When your ship explodes, you’re left in your pod. Your pod has very little health, and will explode pretty much as soon as someone looks at you the wrong way. If your pod gets blown up, you lose that particular clone. All pilots have a bunch of clones, so losing one isn’t too costly. What can hurt is implants. You can install expensive items inside the head of a clone to give it special abilities. These implants do things like increase the speed at which you learn new skills, or confer combat benefits of various kinds. These can be quite expensive. In some cases, they cost substantially more than the ship itself. Managing to kill someone’s pod (known as “podding”) is usually tricky, but you have a chance of costing them quite a bit of money, so people really enjoy pulling it off. There’s also a tiny chance that the person who’s pod you’re blowing up hasn’t been keeping it “up to date.” This is kind of obscure, but every so often you have to pay to get a nicer clone — your character is older and has more skills, so needs a more expensive clone to hold them all. If you forget to do that and get podded, you can easily lose a month or more of training. This is quite rare, though, and such a stiff penalty that people tend to remember to stay up to date.
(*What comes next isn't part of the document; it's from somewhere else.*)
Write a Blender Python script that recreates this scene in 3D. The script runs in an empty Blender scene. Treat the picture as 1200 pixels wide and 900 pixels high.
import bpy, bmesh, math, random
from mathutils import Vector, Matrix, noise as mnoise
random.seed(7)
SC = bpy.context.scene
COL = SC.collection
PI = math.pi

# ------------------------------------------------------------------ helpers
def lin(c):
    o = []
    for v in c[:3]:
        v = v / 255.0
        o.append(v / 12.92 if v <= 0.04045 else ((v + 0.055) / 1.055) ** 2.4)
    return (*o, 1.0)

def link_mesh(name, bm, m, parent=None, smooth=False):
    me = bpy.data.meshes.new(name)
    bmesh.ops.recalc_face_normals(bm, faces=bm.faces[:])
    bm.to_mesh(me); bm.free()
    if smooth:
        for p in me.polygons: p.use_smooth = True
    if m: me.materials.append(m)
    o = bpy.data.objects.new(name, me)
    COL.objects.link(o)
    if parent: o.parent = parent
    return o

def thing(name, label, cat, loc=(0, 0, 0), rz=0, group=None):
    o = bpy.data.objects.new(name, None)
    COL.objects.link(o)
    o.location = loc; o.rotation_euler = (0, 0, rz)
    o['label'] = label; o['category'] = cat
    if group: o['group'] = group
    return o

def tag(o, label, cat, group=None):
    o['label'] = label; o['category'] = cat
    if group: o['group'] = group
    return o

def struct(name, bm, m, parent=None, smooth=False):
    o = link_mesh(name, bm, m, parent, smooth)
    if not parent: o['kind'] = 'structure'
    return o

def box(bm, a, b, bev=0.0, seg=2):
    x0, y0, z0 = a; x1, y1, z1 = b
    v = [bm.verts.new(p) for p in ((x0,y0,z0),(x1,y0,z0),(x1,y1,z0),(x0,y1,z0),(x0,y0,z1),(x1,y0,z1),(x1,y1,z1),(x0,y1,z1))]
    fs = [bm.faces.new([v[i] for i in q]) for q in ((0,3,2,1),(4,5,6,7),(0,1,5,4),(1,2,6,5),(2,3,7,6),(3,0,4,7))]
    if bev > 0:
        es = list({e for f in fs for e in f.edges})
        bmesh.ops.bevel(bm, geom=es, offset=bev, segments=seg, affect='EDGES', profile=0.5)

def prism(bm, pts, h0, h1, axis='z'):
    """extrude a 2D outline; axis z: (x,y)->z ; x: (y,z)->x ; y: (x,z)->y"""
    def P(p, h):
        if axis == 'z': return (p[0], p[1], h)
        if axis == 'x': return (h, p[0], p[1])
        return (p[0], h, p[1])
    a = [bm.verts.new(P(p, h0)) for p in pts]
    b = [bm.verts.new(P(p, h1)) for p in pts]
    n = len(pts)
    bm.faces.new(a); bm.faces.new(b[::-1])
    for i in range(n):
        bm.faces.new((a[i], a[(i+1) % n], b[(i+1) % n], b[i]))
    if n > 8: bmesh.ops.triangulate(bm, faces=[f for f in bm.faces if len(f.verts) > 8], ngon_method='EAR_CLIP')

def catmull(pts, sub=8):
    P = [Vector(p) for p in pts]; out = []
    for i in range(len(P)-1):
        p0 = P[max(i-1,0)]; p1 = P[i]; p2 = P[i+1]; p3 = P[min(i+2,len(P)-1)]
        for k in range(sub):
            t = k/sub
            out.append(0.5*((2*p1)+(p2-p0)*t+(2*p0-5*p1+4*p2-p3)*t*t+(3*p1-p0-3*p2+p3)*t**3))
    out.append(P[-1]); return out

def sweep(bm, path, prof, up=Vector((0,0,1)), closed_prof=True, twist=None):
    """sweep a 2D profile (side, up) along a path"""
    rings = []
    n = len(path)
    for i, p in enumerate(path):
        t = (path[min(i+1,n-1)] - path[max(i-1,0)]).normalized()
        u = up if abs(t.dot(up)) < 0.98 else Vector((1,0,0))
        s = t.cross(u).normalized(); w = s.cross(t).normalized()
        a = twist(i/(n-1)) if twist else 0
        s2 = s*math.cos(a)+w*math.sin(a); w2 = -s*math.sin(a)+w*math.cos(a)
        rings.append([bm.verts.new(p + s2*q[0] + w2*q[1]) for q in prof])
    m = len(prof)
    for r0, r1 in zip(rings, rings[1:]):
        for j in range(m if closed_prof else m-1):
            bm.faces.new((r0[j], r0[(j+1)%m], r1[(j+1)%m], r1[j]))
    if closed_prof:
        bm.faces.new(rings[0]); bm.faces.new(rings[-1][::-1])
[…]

This is all a long way to say that in EVE, death hurts. It can be brutal and fast and it stings. For me, at least, my ship’s you’re-about-to-explode alarms really get my heart pumping. So why play a game where death is so awful? Paradoxically, it makes the rest of the game way more meaningful. When death matters, people will do a lot more to avoid it. More than anything, death is what pushes pilots together. Death is less scary (and less likely) when you face it in groups. It has geopolitical implications, too. If death didn’t cost money, the entire infrastructure of war wouldn’t make sense. Losing a war is expensive for the pilots in your fleets, and makes it hard to sustain serious losses for a long time. To assuage the financial implications, most alliances have a reimbursement program to keep their pilots flying (and losing) ships as much as possible. Still, alliances that go on long losing streaks tend to start shedding members because they’re a) not having fun anymore, and b) getting quite poor. If death was just a matter of five or ten minutes work, war would be nothing but an attendance competition.